Using the listing below, please print exactly the lines from the one with "Write a Blender" through the one with "SC.camera = camo". Leave out every picture.

◆ **Records supplied**:
[Start]

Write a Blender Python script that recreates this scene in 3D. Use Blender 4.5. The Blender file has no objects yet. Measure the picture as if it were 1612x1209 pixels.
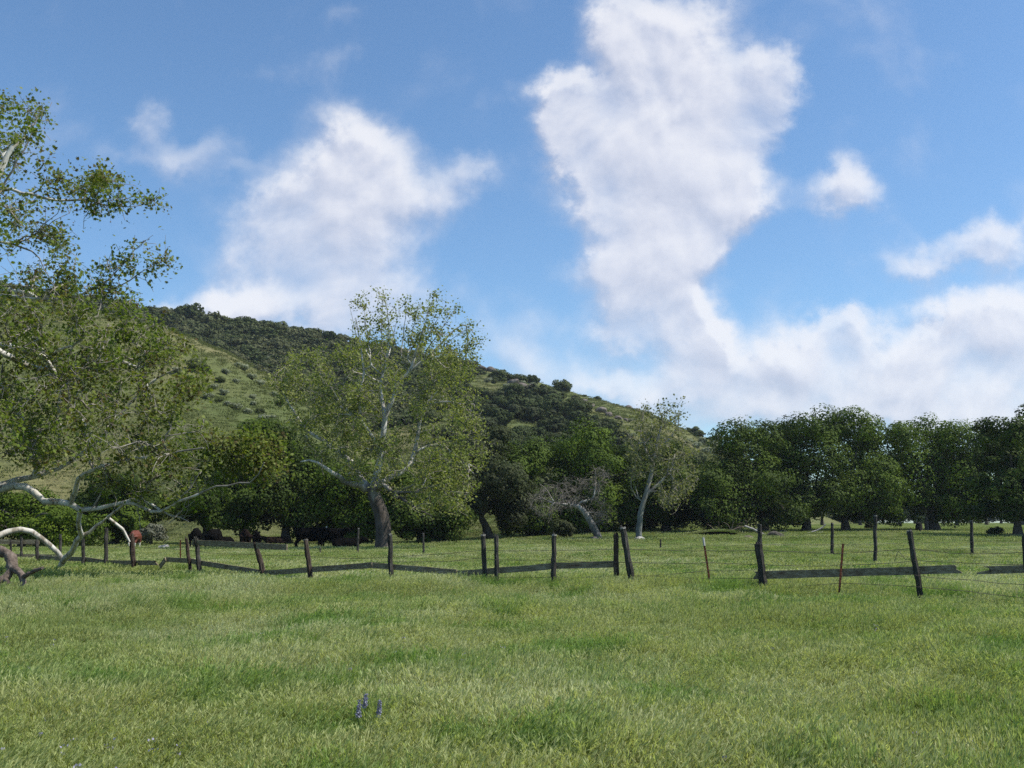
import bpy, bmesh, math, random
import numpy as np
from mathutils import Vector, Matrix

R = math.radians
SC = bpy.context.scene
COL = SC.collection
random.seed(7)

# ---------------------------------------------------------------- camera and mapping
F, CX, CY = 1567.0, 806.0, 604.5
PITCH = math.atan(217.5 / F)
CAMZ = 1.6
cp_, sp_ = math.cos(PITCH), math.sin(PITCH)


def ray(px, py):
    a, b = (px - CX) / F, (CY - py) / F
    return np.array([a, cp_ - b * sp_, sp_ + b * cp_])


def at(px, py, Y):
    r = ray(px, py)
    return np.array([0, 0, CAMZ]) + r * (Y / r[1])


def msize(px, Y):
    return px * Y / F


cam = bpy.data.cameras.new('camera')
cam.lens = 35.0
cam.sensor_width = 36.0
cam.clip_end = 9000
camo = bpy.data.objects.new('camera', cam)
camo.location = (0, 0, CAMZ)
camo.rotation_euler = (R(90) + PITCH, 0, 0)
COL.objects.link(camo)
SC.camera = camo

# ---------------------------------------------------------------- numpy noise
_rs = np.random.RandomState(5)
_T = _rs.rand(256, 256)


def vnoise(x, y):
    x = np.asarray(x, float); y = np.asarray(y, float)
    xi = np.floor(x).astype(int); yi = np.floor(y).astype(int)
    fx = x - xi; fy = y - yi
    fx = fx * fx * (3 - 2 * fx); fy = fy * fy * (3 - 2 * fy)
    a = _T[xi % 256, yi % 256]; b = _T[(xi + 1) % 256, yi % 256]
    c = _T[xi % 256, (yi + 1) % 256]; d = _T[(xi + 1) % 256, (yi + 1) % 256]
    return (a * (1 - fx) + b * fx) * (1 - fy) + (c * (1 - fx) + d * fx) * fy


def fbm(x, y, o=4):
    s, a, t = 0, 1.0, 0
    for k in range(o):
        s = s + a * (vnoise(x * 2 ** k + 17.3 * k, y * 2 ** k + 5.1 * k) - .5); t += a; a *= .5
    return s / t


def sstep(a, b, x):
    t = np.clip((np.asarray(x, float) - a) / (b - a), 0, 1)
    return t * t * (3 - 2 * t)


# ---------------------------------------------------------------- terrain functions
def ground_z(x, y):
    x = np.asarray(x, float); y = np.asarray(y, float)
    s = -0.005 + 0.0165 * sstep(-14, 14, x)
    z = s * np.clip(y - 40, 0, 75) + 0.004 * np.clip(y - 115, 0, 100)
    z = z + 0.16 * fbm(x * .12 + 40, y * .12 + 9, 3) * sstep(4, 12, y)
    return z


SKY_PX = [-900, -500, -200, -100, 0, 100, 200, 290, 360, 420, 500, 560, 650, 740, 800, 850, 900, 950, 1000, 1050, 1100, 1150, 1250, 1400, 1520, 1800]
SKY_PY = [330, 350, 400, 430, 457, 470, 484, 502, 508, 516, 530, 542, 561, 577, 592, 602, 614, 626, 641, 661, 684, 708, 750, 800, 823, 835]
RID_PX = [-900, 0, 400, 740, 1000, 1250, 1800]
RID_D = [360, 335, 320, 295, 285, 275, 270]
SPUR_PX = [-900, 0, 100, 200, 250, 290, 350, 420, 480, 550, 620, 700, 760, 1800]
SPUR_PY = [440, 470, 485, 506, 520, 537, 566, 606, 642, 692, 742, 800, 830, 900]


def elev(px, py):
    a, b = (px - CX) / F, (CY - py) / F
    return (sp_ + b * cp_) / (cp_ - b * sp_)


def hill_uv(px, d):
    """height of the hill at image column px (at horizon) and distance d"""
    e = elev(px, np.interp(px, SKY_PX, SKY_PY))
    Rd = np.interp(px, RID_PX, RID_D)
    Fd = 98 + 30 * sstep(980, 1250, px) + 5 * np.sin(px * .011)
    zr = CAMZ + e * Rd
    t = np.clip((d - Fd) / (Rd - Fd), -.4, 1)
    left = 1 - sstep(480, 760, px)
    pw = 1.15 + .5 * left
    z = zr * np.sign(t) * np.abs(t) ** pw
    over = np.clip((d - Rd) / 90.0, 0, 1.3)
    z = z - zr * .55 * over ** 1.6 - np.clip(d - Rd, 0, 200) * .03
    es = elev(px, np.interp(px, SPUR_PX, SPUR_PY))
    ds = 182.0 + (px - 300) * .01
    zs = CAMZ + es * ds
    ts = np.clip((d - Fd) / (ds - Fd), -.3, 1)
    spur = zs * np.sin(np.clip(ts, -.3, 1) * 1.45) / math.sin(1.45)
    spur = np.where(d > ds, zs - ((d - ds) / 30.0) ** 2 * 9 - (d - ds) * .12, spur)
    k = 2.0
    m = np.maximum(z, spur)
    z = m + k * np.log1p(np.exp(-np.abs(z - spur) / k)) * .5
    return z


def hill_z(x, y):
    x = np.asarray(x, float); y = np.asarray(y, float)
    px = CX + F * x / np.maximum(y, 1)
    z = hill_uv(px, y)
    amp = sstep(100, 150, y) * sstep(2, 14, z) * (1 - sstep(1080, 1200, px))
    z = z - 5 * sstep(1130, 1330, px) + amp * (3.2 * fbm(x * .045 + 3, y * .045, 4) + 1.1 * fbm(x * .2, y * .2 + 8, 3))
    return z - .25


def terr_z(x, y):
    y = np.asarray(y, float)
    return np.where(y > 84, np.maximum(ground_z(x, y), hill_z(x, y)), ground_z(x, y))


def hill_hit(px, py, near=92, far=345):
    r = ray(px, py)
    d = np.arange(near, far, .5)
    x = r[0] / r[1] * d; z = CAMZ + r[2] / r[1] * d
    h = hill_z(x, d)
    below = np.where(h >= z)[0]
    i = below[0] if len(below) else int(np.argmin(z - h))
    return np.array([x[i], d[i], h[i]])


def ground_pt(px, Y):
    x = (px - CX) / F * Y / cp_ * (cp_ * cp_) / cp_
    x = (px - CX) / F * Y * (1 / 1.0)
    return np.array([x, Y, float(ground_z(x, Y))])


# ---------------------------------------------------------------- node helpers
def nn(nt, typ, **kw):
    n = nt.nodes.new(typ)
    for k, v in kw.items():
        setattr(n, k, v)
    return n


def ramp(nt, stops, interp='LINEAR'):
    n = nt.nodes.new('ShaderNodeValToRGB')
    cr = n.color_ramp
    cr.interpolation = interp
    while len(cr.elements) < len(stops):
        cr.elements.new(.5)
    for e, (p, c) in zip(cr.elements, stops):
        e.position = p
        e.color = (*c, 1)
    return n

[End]
[Start]

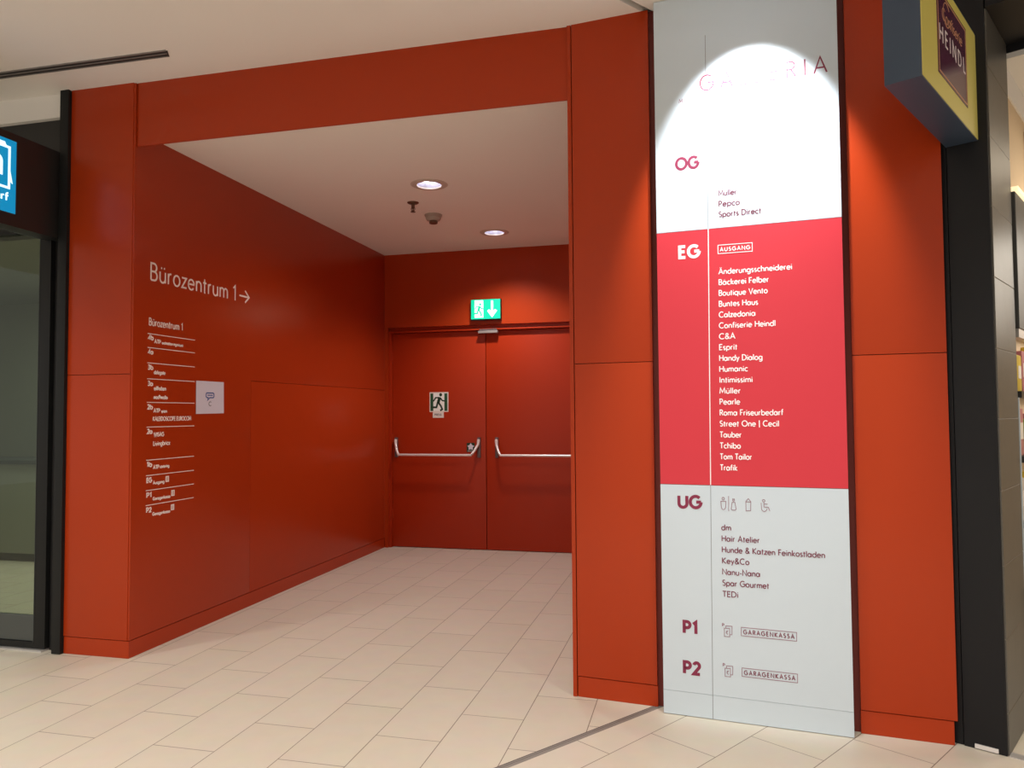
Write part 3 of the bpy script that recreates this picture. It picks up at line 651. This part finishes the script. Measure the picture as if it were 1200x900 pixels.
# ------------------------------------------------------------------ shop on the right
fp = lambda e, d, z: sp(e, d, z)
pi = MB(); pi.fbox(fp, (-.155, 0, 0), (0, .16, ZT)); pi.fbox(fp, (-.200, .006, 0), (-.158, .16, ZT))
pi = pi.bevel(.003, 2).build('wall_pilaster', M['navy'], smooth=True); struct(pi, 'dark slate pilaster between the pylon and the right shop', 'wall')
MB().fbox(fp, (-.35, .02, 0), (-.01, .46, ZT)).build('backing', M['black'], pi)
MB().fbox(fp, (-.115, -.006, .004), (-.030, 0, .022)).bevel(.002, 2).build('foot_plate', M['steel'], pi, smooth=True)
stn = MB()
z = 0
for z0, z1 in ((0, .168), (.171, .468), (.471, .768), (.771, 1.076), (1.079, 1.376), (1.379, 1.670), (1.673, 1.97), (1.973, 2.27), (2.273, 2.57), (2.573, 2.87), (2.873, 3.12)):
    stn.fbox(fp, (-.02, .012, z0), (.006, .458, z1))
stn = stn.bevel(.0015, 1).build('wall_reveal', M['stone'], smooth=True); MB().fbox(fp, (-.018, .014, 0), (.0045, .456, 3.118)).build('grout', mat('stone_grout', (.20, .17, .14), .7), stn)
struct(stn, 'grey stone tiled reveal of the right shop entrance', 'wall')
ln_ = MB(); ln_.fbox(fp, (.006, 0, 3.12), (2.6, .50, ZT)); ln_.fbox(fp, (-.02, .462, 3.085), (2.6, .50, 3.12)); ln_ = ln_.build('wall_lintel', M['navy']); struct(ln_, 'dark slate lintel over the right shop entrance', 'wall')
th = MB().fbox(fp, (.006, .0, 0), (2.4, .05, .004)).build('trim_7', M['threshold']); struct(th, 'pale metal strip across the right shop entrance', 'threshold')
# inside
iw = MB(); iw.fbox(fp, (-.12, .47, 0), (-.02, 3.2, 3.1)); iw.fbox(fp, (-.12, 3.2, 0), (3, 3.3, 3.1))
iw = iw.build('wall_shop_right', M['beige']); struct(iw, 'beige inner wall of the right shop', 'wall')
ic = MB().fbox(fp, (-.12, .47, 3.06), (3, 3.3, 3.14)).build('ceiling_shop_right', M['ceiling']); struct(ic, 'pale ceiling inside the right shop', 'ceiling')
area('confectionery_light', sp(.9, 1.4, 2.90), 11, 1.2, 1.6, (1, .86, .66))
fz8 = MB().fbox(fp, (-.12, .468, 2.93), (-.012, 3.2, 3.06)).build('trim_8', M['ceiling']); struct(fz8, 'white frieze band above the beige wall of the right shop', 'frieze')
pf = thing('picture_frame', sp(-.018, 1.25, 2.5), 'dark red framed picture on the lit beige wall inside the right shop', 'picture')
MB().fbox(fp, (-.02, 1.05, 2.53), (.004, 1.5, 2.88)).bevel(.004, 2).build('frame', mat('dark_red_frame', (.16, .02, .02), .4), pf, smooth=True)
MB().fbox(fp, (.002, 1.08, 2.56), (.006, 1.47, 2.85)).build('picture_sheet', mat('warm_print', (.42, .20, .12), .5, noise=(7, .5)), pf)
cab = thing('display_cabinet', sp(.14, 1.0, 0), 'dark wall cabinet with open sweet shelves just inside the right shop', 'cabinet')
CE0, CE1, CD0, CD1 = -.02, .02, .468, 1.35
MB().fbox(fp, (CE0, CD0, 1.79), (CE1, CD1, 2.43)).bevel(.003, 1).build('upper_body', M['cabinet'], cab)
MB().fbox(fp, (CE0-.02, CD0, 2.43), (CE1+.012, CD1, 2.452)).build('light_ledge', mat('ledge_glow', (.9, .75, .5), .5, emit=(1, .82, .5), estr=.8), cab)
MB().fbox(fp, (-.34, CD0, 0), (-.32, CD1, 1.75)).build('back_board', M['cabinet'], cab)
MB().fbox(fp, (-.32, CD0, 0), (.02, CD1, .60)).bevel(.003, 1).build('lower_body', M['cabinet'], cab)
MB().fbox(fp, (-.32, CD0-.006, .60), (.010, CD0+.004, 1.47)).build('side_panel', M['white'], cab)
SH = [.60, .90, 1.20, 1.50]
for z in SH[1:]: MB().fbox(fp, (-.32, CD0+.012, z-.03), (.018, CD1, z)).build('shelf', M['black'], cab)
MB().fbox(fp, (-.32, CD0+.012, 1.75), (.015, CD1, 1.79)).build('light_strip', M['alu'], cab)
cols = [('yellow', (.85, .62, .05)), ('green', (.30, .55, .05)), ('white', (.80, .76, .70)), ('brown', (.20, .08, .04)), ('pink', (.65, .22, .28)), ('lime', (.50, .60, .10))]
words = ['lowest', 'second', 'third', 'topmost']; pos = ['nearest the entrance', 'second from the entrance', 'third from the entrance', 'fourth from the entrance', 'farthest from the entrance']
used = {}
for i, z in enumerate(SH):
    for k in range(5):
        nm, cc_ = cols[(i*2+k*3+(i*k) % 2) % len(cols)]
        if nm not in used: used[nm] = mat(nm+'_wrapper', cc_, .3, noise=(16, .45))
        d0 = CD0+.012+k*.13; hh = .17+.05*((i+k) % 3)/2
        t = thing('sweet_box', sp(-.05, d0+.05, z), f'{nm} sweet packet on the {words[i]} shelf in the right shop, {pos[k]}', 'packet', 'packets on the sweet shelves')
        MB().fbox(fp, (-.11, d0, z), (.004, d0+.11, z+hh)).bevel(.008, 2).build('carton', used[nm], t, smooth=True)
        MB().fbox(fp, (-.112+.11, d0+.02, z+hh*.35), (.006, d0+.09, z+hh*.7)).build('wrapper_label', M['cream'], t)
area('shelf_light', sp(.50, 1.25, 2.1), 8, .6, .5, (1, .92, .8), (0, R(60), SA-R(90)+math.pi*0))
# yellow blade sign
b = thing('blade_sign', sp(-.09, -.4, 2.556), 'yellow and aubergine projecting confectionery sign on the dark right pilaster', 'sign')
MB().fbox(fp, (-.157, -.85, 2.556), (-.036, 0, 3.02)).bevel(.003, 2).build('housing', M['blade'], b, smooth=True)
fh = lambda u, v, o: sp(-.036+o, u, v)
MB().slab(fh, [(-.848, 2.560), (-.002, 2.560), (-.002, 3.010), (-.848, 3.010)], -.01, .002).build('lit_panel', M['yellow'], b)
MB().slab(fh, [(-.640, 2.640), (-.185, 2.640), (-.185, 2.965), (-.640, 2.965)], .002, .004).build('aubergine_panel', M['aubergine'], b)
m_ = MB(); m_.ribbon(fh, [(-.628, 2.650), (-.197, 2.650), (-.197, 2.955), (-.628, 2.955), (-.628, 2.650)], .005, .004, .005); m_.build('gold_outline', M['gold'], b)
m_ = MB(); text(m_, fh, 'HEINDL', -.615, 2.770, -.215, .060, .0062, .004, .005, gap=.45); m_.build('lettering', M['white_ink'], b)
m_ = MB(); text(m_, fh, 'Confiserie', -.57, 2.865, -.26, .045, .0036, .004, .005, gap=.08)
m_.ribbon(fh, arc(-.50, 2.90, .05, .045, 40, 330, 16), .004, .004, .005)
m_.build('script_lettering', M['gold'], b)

[End]

◆ **Full solution**:
Write a Blender Python script that recreates this scene in 3D. Use Blender 4.5. The Blender file has no objects yet. Measure the picture as if it were 1612x1209 pixels.
import bpy, bmesh, math, random
import numpy as np
from mathutils import Vector, Matrix

R = math.radians
SC = bpy.context.scene
COL = SC.collection
random.seed(7)

# ---------------------------------------------------------------- camera and mapping
F, CX, CY = 1567.0, 806.0, 604.5
PITCH = math.atan(217.5 / F)
CAMZ = 1.6
cp_, sp_ = math.cos(PITCH), math.sin(PITCH)


def ray(px, py):
    a, b = (px - CX) / F, (CY - py) / F
    return np.array([a, cp_ - b * sp_, sp_ + b * cp_])


def at(px, py, Y):
    r = ray(px, py)
    return np.array([0, 0, CAMZ]) + r * (Y / r[1])


def msize(px, Y):
    return px * Y / F


cam = bpy.data.cameras.new('camera')
cam.lens = 35.0
cam.sensor_width = 36.0
cam.clip_end = 9000
camo = bpy.data.objects.new('camera', cam)
camo.location = (0, 0, CAMZ)
camo.rotation_euler = (R(90) + PITCH, 0, 0)
COL.objects.link(camo)
SC.camera = camo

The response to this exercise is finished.